OTTAWA - From roads, sewers and bridges to classrooms, office buildings and research labs, the Conservative government is proposing to pour nearly $12 billion into infrastructure projects in an effort to pump up the economy and save jobs.
But much of the spending will require matching funds from the provinces, municipalities or other partners if it's to have the desired effect.
It may also require legislative or regulatory changes to cut red tape and ensure the money gets spent over the next two years.
Finance Minister Jim Flaherty's budget, tabled Tuesday, foresees total federal expenditures of $11.8 billion on infrastructure by the end of fiscal 2010.
The biggest single chunk would come from a new $4-billion stimulus fund aimed at repairing and renewing existing facilities, with other levels of government expected to put up additional cash.
Another $1 billion is earmarked for a separate federal-provincial fund that will emphasize projects considered "ready to go."

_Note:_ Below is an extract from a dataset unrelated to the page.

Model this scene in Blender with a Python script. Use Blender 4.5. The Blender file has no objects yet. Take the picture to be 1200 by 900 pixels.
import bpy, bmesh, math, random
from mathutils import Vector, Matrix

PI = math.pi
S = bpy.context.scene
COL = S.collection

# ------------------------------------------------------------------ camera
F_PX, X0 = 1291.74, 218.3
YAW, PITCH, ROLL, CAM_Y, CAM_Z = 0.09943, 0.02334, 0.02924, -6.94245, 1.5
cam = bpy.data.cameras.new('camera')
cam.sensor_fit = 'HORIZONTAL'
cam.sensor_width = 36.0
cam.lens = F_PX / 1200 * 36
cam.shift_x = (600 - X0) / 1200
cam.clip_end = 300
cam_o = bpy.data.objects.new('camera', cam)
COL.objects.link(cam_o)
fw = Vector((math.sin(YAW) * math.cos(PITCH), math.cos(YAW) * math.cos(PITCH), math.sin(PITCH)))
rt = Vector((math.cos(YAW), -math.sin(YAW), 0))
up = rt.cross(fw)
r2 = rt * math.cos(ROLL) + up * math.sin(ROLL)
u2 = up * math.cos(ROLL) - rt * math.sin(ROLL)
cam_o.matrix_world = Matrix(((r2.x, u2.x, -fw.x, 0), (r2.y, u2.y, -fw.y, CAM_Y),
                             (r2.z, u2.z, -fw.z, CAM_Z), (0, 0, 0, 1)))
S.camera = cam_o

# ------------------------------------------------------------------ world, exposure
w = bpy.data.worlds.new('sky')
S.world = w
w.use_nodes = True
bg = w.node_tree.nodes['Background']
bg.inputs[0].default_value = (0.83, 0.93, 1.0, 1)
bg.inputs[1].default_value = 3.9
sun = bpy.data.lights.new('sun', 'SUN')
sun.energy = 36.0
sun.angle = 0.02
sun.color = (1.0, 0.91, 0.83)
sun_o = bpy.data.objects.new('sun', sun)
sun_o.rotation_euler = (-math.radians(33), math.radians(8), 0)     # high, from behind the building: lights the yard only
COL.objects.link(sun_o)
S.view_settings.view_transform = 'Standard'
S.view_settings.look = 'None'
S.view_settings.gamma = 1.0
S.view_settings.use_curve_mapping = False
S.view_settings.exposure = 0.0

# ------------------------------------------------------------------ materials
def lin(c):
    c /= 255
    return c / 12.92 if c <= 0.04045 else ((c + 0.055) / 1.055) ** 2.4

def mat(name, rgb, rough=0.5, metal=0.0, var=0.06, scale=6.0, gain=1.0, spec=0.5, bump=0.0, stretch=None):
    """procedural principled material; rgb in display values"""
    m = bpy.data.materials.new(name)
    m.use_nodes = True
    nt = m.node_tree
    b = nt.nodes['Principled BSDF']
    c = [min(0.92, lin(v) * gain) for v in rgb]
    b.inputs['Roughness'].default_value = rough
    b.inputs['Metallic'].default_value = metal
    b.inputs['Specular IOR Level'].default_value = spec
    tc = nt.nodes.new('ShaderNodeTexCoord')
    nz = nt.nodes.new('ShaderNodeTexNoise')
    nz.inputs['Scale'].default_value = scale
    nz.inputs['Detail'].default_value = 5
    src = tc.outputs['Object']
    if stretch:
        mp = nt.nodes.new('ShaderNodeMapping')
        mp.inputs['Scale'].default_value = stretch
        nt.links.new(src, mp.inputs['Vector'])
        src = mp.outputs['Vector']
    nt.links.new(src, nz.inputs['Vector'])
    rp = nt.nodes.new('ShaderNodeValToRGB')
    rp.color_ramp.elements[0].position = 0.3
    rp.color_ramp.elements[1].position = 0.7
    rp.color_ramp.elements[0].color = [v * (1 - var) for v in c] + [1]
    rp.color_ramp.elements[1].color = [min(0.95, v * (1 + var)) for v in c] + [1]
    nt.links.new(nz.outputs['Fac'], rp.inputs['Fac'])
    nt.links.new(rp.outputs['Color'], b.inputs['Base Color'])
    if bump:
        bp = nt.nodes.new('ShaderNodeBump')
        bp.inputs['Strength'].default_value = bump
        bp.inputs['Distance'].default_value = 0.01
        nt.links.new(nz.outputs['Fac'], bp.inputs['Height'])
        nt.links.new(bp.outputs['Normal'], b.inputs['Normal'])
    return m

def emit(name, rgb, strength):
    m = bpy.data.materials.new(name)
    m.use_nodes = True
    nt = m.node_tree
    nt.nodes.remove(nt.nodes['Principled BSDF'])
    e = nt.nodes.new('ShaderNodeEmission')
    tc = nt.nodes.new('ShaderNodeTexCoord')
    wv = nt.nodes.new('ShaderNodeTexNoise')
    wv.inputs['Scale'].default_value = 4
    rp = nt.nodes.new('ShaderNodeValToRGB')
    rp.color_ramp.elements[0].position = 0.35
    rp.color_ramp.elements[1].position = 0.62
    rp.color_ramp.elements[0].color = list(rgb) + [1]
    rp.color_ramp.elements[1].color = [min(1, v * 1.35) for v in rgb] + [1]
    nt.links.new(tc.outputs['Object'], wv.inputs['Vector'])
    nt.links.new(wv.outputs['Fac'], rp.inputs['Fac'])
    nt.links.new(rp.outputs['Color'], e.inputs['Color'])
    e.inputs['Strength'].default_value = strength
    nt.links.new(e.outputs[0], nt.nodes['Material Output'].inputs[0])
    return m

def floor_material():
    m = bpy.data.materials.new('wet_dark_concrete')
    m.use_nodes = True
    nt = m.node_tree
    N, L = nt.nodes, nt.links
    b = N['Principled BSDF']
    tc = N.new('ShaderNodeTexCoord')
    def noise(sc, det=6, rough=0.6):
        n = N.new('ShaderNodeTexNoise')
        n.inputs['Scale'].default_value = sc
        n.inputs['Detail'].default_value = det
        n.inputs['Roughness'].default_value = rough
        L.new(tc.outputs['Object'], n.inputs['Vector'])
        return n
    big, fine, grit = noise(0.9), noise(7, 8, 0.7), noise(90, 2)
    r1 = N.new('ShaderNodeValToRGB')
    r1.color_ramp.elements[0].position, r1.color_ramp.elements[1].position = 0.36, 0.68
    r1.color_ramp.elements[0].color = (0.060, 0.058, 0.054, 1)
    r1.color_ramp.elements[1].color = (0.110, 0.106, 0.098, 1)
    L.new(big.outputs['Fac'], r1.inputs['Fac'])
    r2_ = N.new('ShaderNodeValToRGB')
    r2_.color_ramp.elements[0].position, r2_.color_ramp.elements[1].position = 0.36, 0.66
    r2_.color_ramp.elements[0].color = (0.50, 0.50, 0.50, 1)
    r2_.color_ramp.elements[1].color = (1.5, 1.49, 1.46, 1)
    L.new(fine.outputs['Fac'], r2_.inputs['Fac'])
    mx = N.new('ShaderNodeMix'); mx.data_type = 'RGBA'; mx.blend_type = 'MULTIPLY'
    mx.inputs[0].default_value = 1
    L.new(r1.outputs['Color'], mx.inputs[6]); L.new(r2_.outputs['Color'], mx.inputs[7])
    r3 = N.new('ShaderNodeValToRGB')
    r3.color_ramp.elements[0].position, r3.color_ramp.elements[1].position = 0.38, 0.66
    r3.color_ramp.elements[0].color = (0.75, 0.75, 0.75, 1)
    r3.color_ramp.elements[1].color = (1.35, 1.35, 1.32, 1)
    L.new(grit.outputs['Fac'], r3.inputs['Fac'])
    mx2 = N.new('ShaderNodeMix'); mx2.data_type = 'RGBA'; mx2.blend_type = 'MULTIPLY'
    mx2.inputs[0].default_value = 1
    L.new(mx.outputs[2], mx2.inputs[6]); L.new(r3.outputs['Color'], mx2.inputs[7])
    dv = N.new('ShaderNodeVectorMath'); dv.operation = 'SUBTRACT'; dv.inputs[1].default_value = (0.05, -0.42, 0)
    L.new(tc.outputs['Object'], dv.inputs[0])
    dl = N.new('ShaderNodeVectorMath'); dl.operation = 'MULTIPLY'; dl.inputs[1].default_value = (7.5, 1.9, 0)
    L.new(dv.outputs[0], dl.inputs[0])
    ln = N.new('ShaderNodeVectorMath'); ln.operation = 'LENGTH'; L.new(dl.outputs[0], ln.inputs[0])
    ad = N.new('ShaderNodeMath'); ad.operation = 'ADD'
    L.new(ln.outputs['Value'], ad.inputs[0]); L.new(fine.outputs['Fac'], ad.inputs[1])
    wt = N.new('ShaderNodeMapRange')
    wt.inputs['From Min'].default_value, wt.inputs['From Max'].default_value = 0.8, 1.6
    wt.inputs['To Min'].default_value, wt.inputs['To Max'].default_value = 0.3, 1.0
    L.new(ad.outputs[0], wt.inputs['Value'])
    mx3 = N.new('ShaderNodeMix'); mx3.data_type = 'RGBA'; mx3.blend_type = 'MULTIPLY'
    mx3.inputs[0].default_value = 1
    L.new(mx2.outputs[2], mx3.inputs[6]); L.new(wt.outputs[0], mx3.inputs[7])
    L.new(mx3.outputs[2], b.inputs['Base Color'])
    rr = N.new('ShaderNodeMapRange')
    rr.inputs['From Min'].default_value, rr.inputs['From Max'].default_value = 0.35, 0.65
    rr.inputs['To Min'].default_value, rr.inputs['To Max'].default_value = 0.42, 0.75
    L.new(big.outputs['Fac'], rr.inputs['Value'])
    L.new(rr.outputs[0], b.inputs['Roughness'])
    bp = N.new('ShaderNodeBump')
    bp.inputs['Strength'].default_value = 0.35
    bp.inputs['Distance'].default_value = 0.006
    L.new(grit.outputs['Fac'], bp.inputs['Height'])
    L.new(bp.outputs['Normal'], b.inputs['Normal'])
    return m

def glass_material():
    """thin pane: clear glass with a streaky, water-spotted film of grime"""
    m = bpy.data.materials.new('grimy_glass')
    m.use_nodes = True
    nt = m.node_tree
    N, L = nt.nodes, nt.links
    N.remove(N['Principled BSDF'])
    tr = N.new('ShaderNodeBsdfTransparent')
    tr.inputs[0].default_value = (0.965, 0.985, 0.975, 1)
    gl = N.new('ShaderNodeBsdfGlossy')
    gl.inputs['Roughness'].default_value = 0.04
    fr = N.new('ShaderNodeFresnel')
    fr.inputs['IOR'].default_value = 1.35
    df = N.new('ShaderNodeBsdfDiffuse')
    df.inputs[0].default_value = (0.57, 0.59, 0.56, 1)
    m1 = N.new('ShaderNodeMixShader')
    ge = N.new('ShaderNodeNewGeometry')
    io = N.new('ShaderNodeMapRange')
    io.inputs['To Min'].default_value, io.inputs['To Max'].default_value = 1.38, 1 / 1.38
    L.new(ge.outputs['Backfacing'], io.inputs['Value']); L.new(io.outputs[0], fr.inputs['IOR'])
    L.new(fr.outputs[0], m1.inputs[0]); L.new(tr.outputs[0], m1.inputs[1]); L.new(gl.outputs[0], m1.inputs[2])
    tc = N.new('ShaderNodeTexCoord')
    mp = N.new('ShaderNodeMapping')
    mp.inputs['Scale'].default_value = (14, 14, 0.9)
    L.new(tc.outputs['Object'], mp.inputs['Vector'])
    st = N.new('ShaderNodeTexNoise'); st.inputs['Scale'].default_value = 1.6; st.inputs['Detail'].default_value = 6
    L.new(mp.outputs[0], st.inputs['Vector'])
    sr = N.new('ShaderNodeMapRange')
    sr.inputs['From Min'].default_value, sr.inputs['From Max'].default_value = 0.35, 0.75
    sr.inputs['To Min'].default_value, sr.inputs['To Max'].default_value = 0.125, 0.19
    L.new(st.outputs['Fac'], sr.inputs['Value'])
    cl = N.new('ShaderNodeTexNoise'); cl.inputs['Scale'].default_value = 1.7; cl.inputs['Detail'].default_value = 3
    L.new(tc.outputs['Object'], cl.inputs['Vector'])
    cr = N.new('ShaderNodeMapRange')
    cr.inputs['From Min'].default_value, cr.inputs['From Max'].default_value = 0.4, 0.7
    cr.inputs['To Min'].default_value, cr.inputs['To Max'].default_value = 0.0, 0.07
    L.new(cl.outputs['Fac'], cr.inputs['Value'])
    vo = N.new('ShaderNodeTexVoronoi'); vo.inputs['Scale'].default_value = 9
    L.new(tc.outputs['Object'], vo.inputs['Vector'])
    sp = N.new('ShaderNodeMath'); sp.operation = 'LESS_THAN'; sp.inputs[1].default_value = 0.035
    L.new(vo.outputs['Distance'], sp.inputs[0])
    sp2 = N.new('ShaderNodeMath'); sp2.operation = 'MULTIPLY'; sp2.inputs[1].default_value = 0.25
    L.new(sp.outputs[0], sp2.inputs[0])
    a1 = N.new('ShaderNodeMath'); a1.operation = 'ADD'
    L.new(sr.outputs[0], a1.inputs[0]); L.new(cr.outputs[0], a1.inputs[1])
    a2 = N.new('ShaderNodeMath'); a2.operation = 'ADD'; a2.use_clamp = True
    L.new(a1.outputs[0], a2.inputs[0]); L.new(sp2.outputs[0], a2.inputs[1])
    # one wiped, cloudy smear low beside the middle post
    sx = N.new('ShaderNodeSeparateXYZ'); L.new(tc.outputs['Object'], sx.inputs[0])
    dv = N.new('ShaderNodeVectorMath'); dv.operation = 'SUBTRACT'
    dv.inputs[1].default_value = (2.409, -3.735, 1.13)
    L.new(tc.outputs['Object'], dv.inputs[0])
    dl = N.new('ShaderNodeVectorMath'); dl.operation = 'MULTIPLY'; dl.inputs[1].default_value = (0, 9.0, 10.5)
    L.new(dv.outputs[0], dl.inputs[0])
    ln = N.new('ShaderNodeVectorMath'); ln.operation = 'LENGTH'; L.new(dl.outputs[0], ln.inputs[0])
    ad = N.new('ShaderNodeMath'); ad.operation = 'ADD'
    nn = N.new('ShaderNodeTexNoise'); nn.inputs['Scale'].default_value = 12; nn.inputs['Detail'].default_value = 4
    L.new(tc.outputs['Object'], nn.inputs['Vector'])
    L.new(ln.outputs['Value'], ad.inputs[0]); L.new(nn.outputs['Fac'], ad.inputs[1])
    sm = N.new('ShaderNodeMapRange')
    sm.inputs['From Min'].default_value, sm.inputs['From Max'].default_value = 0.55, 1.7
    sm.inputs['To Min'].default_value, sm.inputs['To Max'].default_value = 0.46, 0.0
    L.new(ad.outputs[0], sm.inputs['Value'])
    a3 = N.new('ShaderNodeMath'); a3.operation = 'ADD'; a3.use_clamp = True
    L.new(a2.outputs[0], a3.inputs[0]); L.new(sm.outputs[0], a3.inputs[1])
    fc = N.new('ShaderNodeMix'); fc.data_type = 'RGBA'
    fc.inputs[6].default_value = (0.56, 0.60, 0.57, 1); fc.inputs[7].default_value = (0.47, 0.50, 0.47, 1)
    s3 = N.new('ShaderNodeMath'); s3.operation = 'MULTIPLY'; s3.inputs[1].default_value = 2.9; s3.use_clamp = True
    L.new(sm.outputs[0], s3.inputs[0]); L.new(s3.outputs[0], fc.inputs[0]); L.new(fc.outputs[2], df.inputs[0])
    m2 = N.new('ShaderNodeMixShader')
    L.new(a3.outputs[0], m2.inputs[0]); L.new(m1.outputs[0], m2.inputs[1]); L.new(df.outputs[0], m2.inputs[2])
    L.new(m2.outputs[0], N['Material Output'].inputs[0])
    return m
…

There'll be an additional $1 billion for environmentally friendly "green" projects, $500 million for community recreational facilities, and $500 million intended specifically for projects in small towns.
Another $2 billion will be set aside to repair, retrofit and expand facilities on college and university campuses, again with matching funds needed from other partners.
Investments that won't require matching funds include $515 million for schools, water and other services on First Nations reserves and $716 million in Ottawa-only spending on everything from new track for Via Rail to federally owned bridges, border facilities, offices and research establishments.
The spending reflects a conventional wisdom that construction and renovation are a tried-and-true way to create jobs and inject cash into a troubled economy.
"The biggest bang for the buck comes from infrastructure spending," said Derek Holt, a senior economist with Scotia Capital.
That's because it not only generates short-term spinoffs but also pays future dividends by providing crucial services that underpin the economy as a whole.
"The downside to an infrastructure focus is that it takes a while to get off the ground," Holt cautioned. "By the time you get everyone onside and all the approvals in place and you've lined up your contracts, you're not looking at infrastructure stimulating the economy until well into the second half of this year."
The government hopes to speed things up with legislative and regulatory reforms that will eliminate federal-provincial duplication for things like environmental assessments.
But that proposal has already drawn political fire, with the release last week of a leaked government memo that the NDP interpreted as an effort to gut federal environmental rules.
Government officials insist that's not the case and say they only want to streamline the process.
They also dismiss suggestions that the stimulus plan could falter if cash-strapped provinces and municipalities can't participate in some projects.
Transport Minister John Baird, who was entrusted with the Tory infrastructure plan, has spent weeks trying to line up support from other levels of government.
Just in case, however, background documents for the budget note that, should other partners fail to pony up, some of the money intended for shared-cost projects could be shifted to projects totally within federal jurisdiction.
Officials also note that the two-year plan makes money available on a "use-it-or-lose-it" basis, meaning there will be pressure on all sides to reach agreements and get projects moving before time runs out.